A Libero: «Siamo pieni di pregiudizi anche contro noi settentrionali. L’espressione splendido splendente è nella Garzantina»
Libero intervista oggi Donatella Rettore che a 68 anni torna al Festival di Sanremo. «Il mio primo Sanremo è del 1974. Andavano a scuola. Era l’anno della maturità. Avevo mandato delle canzoni a Ravera per partecipare a Castrocaro, che si teneva l’estate. Dopo gli esami. Invece a gennaio mi telefonano, mi passano Ravera e lui mi chiede di fare Sanremo. Io dico: “devo chiedere a mamma”. Però mamma non voleva. Una battaglia. Alla fine accettò e mi accompagnò».
Donatella Rettore tifosa
Da dove cominciamo Donatella? «Non so: io sono tifosa dell’Hellas…». Il Verona? «Sì, ero lì quel giorno che abbiamo vinto lo scudetto». Vai ancora allo stadio? «Sempre meno. Soffro troppo». Il calcio è cambiato? «Sì, troppo. Anche la musica. A me piacciono i dischi. Non ci sono più i dischi».

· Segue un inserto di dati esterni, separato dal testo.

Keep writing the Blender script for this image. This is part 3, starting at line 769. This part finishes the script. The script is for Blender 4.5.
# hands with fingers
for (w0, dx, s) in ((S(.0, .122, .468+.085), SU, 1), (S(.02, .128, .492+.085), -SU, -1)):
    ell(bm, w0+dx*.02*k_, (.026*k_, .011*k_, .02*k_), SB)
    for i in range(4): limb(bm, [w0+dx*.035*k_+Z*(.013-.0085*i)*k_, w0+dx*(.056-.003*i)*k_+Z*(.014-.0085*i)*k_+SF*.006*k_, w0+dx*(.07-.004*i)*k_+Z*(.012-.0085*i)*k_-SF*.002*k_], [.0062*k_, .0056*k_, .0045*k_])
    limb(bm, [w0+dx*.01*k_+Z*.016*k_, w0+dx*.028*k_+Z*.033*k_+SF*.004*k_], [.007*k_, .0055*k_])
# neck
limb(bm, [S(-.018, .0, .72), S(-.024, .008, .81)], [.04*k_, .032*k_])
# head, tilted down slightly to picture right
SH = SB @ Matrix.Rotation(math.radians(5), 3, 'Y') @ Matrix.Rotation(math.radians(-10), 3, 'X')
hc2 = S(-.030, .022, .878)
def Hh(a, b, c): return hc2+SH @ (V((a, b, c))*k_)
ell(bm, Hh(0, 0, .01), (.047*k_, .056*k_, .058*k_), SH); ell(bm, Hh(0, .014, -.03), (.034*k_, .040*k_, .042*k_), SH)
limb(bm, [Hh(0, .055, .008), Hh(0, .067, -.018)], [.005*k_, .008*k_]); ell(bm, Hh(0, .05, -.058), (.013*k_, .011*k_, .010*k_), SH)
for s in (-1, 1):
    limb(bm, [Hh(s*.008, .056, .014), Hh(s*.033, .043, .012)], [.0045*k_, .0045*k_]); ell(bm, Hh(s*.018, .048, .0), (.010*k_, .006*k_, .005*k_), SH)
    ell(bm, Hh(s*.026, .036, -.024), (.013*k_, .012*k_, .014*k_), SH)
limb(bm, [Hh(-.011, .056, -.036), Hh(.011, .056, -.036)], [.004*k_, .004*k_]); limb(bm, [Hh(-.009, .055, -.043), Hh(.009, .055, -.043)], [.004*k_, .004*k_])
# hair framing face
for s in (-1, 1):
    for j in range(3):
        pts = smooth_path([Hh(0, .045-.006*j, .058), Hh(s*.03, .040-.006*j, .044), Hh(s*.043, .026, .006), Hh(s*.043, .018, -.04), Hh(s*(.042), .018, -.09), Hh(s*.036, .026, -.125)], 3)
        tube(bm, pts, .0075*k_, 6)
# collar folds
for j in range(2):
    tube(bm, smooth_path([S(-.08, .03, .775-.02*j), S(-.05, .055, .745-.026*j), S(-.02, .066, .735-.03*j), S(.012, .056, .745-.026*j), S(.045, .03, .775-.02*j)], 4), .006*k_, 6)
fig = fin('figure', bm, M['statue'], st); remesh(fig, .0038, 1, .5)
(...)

La Rettore racconta il suo rapporto scanzonato e disinteressato col successo e la sua voglia di scrivere canzoni per il solo gusto di divertirsi. “Splendido splendente”, come è nata?
«Una sera leggendo la vita di Marilyn Monroe lessi che lei aveva il problema del mento. Troppo lungo, se lo fece rifare. Pensai: “se l’ha fatto lei lo faccio anch’io”. Poi non feci niente. Però scrissi la canzone sulla chirurgia estetica che fece scandalo e successo. Oggi l’espressione “splendido splendente” sta anche nella Garzantina».
La cantante spiega che la sua non è mai stata una ricerca degli applausi e del successo, bensì una battaglia contro i pregiudizi?
«Certo. Per esempio – ti stupirò – il pregiudizio anti settentrionale. Ti racconto questo. Quando ho scritto “Cobra” l’ho fatto per prendere in giro un mio amico della Basilicata che diceva che loro al Sud avevano i serpenti veri, grossi, i cobra e noi al nord solo serpentelli. Allora ho scritto “cobra” e ho detto che il cobra non è un serpente…».